▶ [WRITTEN REQUEST]: Leave the pictures out. Return all other data exactly.

▶ [SUPPLIED INFORMATION]:
»»

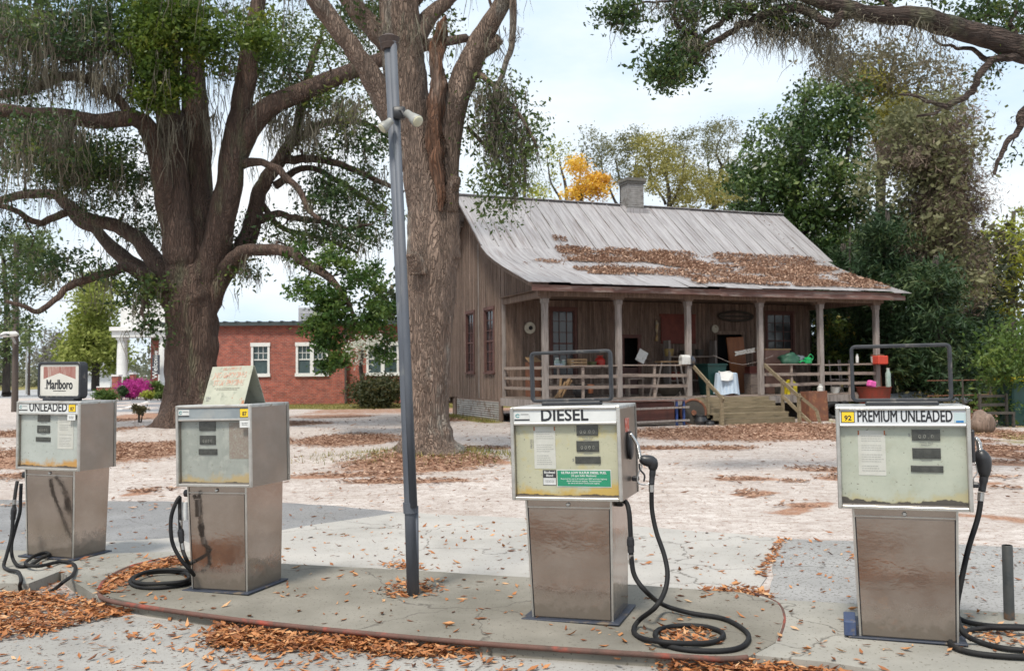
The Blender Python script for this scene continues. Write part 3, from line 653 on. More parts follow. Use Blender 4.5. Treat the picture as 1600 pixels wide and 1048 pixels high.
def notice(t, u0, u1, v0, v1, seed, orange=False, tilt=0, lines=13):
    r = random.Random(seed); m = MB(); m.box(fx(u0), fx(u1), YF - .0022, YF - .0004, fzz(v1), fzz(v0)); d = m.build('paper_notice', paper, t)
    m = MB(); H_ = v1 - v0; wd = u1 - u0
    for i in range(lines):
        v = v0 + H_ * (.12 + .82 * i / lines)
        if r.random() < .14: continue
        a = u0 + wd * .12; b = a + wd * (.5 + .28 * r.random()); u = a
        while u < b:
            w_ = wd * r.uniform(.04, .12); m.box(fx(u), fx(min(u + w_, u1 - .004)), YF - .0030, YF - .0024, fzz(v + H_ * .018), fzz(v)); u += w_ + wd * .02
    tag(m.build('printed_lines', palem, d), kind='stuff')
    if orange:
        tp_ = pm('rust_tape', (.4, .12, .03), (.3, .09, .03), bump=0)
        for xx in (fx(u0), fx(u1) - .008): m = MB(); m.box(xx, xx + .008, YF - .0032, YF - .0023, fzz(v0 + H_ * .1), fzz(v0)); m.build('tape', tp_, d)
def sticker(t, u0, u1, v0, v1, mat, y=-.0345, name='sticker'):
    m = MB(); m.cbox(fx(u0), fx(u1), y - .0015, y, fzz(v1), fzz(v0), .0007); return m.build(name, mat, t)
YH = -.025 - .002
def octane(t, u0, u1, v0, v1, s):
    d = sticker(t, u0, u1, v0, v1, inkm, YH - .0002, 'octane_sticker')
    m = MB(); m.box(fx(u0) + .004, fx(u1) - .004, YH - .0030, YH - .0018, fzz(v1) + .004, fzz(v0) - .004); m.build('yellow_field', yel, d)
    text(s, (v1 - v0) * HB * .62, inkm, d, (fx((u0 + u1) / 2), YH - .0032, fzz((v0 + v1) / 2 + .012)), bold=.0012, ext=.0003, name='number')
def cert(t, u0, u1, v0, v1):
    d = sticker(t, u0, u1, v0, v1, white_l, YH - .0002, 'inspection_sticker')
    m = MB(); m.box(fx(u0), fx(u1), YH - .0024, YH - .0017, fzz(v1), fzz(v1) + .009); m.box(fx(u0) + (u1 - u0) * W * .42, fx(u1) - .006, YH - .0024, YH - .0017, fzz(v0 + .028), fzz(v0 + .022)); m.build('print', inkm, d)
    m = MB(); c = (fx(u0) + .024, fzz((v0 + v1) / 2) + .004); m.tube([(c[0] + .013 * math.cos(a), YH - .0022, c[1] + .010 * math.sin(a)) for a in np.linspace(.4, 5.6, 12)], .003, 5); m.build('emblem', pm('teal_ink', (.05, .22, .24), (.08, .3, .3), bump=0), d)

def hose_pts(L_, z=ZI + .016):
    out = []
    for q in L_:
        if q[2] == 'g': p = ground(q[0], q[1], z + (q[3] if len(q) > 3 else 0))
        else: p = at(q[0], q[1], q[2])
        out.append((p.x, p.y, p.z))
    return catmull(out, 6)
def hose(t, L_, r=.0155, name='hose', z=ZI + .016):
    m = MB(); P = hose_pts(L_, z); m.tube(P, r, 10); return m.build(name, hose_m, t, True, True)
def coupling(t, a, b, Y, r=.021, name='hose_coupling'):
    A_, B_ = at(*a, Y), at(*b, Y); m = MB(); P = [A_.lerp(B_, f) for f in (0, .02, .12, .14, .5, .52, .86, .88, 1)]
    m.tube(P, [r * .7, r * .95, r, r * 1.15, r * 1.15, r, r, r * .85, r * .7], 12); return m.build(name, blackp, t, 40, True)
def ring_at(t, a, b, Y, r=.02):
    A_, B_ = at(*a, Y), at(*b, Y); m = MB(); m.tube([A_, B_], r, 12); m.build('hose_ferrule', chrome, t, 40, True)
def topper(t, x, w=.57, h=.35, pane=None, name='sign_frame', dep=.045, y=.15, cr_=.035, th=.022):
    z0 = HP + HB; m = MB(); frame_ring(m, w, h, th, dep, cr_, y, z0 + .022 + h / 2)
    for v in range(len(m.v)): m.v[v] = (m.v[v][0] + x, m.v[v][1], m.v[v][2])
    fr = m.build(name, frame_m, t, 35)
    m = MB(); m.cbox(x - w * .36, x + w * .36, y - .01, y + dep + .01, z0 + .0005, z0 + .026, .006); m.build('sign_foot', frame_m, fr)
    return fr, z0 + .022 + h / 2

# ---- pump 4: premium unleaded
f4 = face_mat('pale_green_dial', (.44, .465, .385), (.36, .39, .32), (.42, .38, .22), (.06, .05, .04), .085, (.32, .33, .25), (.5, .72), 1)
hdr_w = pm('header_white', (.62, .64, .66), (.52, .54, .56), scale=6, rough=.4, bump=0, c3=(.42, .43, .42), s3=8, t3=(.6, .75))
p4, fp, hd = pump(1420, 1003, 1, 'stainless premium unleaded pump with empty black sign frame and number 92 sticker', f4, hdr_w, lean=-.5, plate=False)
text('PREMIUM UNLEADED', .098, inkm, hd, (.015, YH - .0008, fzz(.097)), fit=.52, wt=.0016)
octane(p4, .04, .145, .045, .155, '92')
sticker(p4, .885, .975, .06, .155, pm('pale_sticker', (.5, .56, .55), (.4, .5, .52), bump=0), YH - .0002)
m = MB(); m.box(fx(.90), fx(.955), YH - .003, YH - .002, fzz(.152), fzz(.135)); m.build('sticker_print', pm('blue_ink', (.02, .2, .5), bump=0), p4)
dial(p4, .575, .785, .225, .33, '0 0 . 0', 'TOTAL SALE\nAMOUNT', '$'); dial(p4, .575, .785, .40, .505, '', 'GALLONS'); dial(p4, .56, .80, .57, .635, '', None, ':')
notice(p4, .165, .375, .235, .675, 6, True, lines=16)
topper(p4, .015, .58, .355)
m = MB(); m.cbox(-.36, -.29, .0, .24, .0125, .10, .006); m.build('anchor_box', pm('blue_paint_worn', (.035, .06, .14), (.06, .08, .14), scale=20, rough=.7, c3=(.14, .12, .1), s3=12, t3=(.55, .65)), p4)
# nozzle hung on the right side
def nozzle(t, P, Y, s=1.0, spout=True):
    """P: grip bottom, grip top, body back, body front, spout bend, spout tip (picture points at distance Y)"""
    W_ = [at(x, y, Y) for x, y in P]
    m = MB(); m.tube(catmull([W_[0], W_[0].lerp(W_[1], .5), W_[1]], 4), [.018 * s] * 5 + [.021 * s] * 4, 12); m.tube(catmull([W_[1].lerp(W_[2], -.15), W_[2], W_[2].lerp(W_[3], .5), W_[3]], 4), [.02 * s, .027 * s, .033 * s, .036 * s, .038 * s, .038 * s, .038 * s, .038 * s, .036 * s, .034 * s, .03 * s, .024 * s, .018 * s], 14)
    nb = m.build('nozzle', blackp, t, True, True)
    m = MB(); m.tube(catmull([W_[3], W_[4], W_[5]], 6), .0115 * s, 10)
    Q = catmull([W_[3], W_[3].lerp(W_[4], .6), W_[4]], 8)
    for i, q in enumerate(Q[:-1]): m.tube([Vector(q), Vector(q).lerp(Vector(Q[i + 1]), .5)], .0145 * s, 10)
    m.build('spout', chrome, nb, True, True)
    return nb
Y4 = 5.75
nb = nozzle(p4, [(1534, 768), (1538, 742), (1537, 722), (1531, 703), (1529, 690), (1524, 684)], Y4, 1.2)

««

▶ [SOLUTION TO THE EXERCISE]:
The Blender Python script for this scene continues. Write part 3, from line 653 on. More parts follow. Use Blender 4.5. Treat the picture as 1600 pixels wide and 1048 pixels high.
def notice(t, u0, u1, v0, v1, seed, orange=False, tilt=0, lines=13):
    r = random.Random(seed); m = MB(); m.box(fx(u0), fx(u1), YF - .0022, YF - .0004, fzz(v1), fzz(v0)); d = m.build('paper_notice', paper, t)
    m = MB(); H_ = v1 - v0; wd = u1 - u0
    for i in range(lines):
        v = v0 + H_ * (.12 + .82 * i / lines)
        if r.random() < .14: continue
        a = u0 + wd * .12; b = a + wd * (.5 + .28 * r.random()); u = a
        while u < b:
            w_ = wd * r.uniform(.04, .12); m.box(fx(u), fx(min(u + w_, u1 - .004)), YF - .0030, YF - .0024, fzz(v + H_ * .018), fzz(v)); u += w_ + wd * .02
    tag(m.build('printed_lines', palem, d), kind='stuff')
    if orange:
        tp_ = pm('rust_tape', (.4, .12, .03), (.3, .09, .03), bump=0)
        for xx in (fx(u0), fx(u1) - .008): m = MB(); m.box(xx, xx + .008, YF - .0032, YF - .0023, fzz(v0 + H_ * .1), fzz(v0)); m.build('tape', tp_, d)
def sticker(t, u0, u1, v0, v1, mat, y=-.0345, name='sticker'):
    m = MB(); m.cbox(fx(u0), fx(u1), y - .0015, y, fzz(v1), fzz(v0), .0007); return m.build(name, mat, t)
YH = -.025 - .002
def octane(t, u0, u1, v0, v1, s):
    d = sticker(t, u0, u1, v0, v1, inkm, YH - .0002, 'octane_sticker')
    m = MB(); m.box(fx(u0) + .004, fx(u1) - .004, YH - .0030, YH - .0018, fzz(v1) + .004, fzz(v0) - .004); m.build('yellow_field', yel, d)
    text(s, (v1 - v0) * HB * .62, inkm, d, (fx((u0 + u1) / 2), YH - .0032, fzz((v0 + v1) / 2 + .012)), bold=.0012, ext=.0003, name='number')
def cert(t, u0, u1, v0, v1):
    d = sticker(t, u0, u1, v0, v1, white_l, YH - .0002, 'inspection_sticker')
    m = MB(); m.box(fx(u0), fx(u1), YH - .0024, YH - .0017, fzz(v1), fzz(v1) + .009); m.box(fx(u0) + (u1 - u0) * W * .42, fx(u1) - .006, YH - .0024, YH - .0017, fzz(v0 + .028), fzz(v0 + .022)); m.build('print', inkm, d)
    m = MB(); c = (fx(u0) + .024, fzz((v0 + v1) / 2) + .004); m.tube([(c[0] + .013 * math.cos(a), YH - .0022, c[1] + .010 * math.sin(a)) for a in np.linspace(.4, 5.6, 12)], .003, 5); m.build('emblem', pm('teal_ink', (.05, .22, .24), (.08, .3, .3), bump=0), d)

def hose_pts(L_, z=ZI + .016):
    out = []
    for q in L_:
        if q[2] == 'g': p = ground(q[0], q[1], z + (q[3] if len(q) > 3 else 0))
        else: p = at(q[0], q[1], q[2])
        out.append((p.x, p.y, p.z))
    return catmull(out, 6)
def hose(t, L_, r=.0155, name='hose', z=ZI + .016):
    m = MB(); P = hose_pts(L_, z); m.tube(P, r, 10); return m.build(name, hose_m, t, True, True)
def coupling(t, a, b, Y, r=.021, name='hose_coupling'):
    A_, B_ = at(*a, Y), at(*b, Y); m = MB(); P = [A_.lerp(B_, f) for f in (0, .02, .12, .14, .5, .52, .86, .88, 1)]
    m.tube(P, [r * .7, r * .95, r, r * 1.15, r * 1.15, r, r, r * .85, r * .7], 12); return m.build(name, blackp, t, 40, True)
def ring_at(t, a, b, Y, r=.02):
    A_, B_ = at(*a, Y), at(*b, Y); m = MB(); m.tube([A_, B_], r, 12); m.build('hose_ferrule', chrome, t, 40, True)
def topper(t, x, w=.57, h=.35, pane=None, name='sign_frame', dep=.045, y=.15, cr_=.035, th=.022):
    z0 = HP + HB; m = MB(); frame_ring(m, w, h, th, dep, cr_, y, z0 + .022 + h / 2)
    for v in range(len(m.v)): m.v[v] = (m.v[v][0] + x, m.v[v][1], m.v[v][2])
    fr = m.build(name, frame_m, t, 35)
    m = MB(); m.cbox(x - w * .36, x + w * .36, y - .01, y + dep + .01, z0 + .0005, z0 + .026, .006); m.build('sign_foot', frame_m, fr)
    return fr, z0 + .022 + h / 2

# ---- pump 4: premium unleaded
f4 = face_mat('pale_green_dial', (.44, .465, .385), (.36, .39, .32), (.42, .38, .22), (.06, .05, .04), .085, (.32, .33, .25), (.5, .72), 1)
hdr_w = pm('header_white', (.62, .64, .66), (.52, .54, .56), scale=6, rough=.4, bump=0, c3=(.42, .43, .42), s3=8, t3=(.6, .75))
p4, fp, hd = pump(1420, 1003, 1, 'stainless premium unleaded pump with empty black sign frame and number 92 sticker', f4, hdr_w, lean=-.5, plate=False)
text('PREMIUM UNLEADED', .098, inkm, hd, (.015, YH - .0008, fzz(.097)), fit=.52, wt=.0016)
octane(p4, .04, .145, .045, .155, '92')
sticker(p4, .885, .975, .06, .155, pm('pale_sticker', (.5, .56, .55), (.4, .5, .52), bump=0), YH - .0002)
m = MB(); m.box(fx(.90), fx(.955), YH - .003, YH - .002, fzz(.152), fzz(.135)); m.build('sticker_print', pm('blue_ink', (.02, .2, .5), bump=0), p4)
dial(p4, .575, .785, .225, .33, '0 0 . 0', 'TOTAL SALE\nAMOUNT', '$'); dial(p4, .575, .785, .40, .505, '', 'GALLONS'); dial(p4, .56, .80, .57, .635, '', None, ':')
notice(p4, .165, .375, .235, .675, 6, True, lines=16)
topper(p4, .015, .58, .355)
m = MB(); m.cbox(-.36, -.29, .0, .24, .0125, .10, .006); m.build('anchor_box', pm('blue_paint_worn', (.035, .06, .14), (.06, .08, .14), scale=20, rough=.7, c3=(.14, .12, .1), s3=12, t3=(.55, .65)), p4)
# nozzle hung on the right side
def nozzle(t, P, Y, s=1.0, spout=True):
    """P: grip bottom, grip top, body back, body front, spout bend, spout tip (picture points at distance Y)"""
    W_ = [at(x, y, Y) for x, y in P]
    m = MB(); m.tube(catmull([W_[0], W_[0].lerp(W_[1], .5), W_[1]], 4), [.018 * s] * 5 + [.021 * s] * 4, 12); m.tube(catmull([W_[1].lerp(W_[2], -.15), W_[2], W_[2].lerp(W_[3], .5), W_[3]], 4), [.02 * s, .027 * s, .033 * s, .036 * s, .038 * s, .038 * s, .038 * s, .038 * s, .036 * s, .034 * s, .03 * s, .024 * s, .018 * s], 14)
    nb = m.build('nozzle', blackp, t, True, True)
    m = MB(); m.tube(catmull([W_[3], W_[4], W_[5]], 6), .0115 * s, 10)
    Q = catmull([W_[3], W_[3].lerp(W_[4], .6), W_[4]], 8)
    for i, q in enumerate(Q[:-1]): m.tube([Vector(q), Vector(q).lerp(Vector(Q[i + 1]), .5)], .0145 * s, 10)
    m.build('spout', chrome, nb, True, True)
    return nb
Y4 = 5.75
nb = nozzle(p4, [(1534, 768), (1538, 742), (1537, 722), (1531, 703), (1529, 690), (1524, 684)], Y4, 1.2)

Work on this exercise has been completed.